National Think Tank Finds US Households Getting Poorer, Calls for College Savings Incentives

More than one in four U.S. households are asset poor, meaning they lack savings or other assets to cover basic expenses for three months if a layoff or other emergency leads to loss of income, according to the 2012 Assets & Opportunity Scorecard published by the Corporation for Enterprise Development (CFED).

The Scorecard also shows 43% of households are “liquid asset poor,” which excludes assets such as homes that can’t be easily converted to cash.

On the topic of education, the CFED offers a mixed bag:

“While Scorecard data show that K-12 math and reading proficiency increased between 2007 and 2011, proficiency remains extremely low: Only 35% of 8th graders are proficient in math and just 34% are proficient in reading. College attainment is up by 3% since 2007 and the gap between attainment for whites and people of color has decreased by 2%—31% of whites and 20% of people of color now hold four-year degrees.
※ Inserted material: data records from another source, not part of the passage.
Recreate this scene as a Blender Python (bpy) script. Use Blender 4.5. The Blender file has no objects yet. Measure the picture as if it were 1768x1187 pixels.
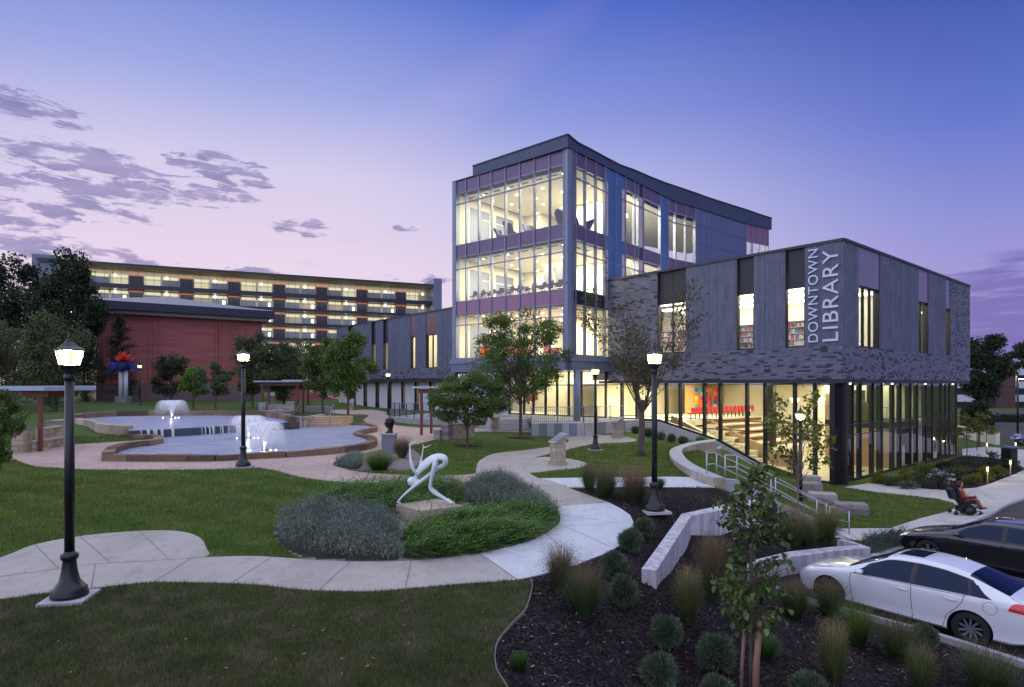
import bpy, bmesh, math, random
import numpy as np
from mathutils import Vector, Matrix
from mathutils.geometry import delaunay_2d_cdt
random.seed(7); np.random.seed(7)
SC = bpy.context.scene
COL = SC.collection
# ------------------------------------------------------------------ camera
F, CX, HY, H = 1060.0, 884.0, 665.0, 5.5
cam_data = bpy.data.cameras.new('camera')
cam_data.sensor_width = 36.0
cam_data.lens = F / 1768.0 * 36.0
cam_data.shift_y = (HY - 593.5) / 1768.0
cam_data.clip_end = 3000.0
cam_data.clip_start = 0.1
cam = bpy.data.objects.new('camera', cam_data)
cam.location = (0, 0, H); cam.rotation_euler = (math.radians(90), 0, 0)
COL.objects.link(cam); SC.camera = cam
SC.view_settings.view_transform = 'Standard'; SC.view_settings.look = 'None'
SC.view_settings.exposure = 0.5; SC.view_settings.gamma = 1.0
SC.view_settings.use_curve_mapping = False
SC.render.engine = 'CYCLES'
SC.cycles.use_denoising = True
SC.cycles.max_bounces = 8; SC.cycles.diffuse_bounces = 3; SC.cycles.glossy_bounces = 4
SC.cycles.transparent_max_bounces = 24; SC.cycles.transmission_bounces = 4
SC.cycles.caustics_reflective = False; SC.cycles.caustics_refractive = False
SC.cycles.sample_clamp_indirect = 4.0

# ------------------------------------------------------------------ dusk sky
def lin(c):
    c = c / 255.0
    return c / 12.92 if c <= 0.04045 else ((c + 0.055) / 1.055) ** 2.4
def srgb(r, g, b, a=1.0): return (lin(r), lin(g), lin(b), a)

world = bpy.data.worlds.new('World'); SC.world = world; world.use_nodes = True
NT = world.node_tree; NT.nodes.clear()
def wn(t, **kw):
    n = NT.nodes.new(t)
    for k, v in kw.items(): setattr(n, k, v)
    return n
def wmath(op, a, b=None, c=None, clamp=False):
    n = wn('ShaderNodeMath', operation=op); n.use_clamp = clamp
    for i, v in enumerate((a, b, c)):
        if v is None: continue
        if isinstance(v, (int, float)): n.inputs[i].default_value = v
        else: NT.links.new(v, n.inputs[i])
    return n.outputs[0]
def wramp(fac, stops, interp='EASE'):
    n = wn('ShaderNodeValToRGB'); cr = n.color_ramp; cr.interpolation = interp
    while len(cr.elements) < len(stops): cr.elements.new(0.5)
    for e, (p, c) in zip(cr.elements, stops): e.position = p; e.color = c
    NT.links.new(fac, n.inputs[0]); return n.outputs[0]
def wmix(fac, a, b, mode='MIX'):
    n = wn('ShaderNodeMix', data_type='RGBA', blend_type=mode)
    for i, v in ((0, fac), (6, a), (7, b)):
        if isinstance(v, (int, float)): n.inputs[i].default_value = v
        elif isinstance(v, tuple): n.inputs[i].default_value = v
        else: NT.links.new(v, n.inputs[i])
    return n.outputs[2]
tc = wn('ShaderNodeTexCoord'); sp = wn('ShaderNodeSeparateXYZ')
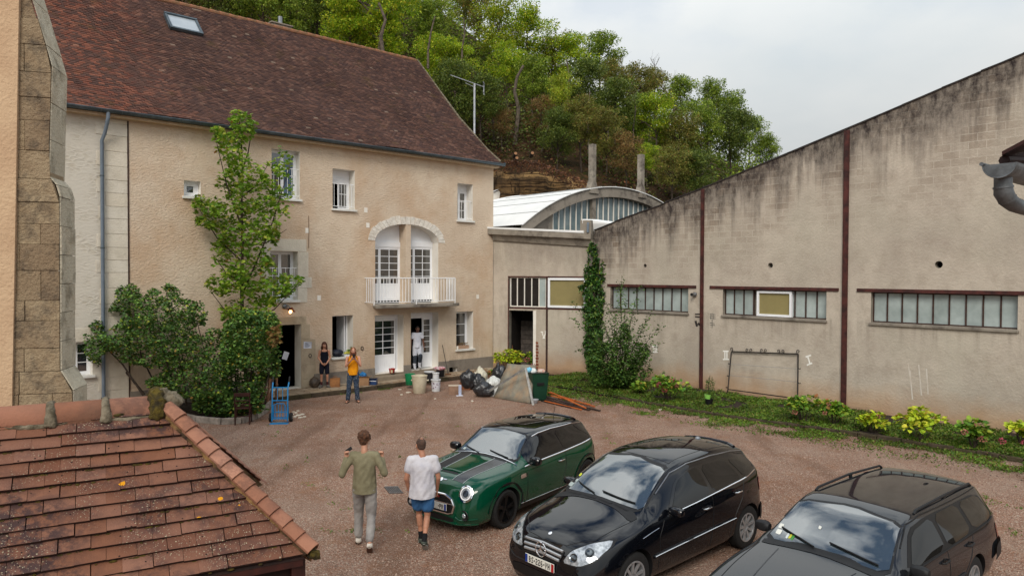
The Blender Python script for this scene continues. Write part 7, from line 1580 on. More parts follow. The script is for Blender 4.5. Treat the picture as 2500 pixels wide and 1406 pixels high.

Unfortunately, increased college attainment has been coupled with increased college debt: The average debt for graduating college seniors has risen 19% since 2007 to $25,250.”

The CFED offers a dozen policy recommendations including college savings incentives. “Escalating costs discourage low-income students from pursuing postsecondary education,” the D.C.-based nonprofit notes. “College savings not only help pay for college, they also increase aspirations and college success. States can help families save by matching their deposits into 529 college savings accounts and removing barriers to saving such as fees and minimum deposit requirements.”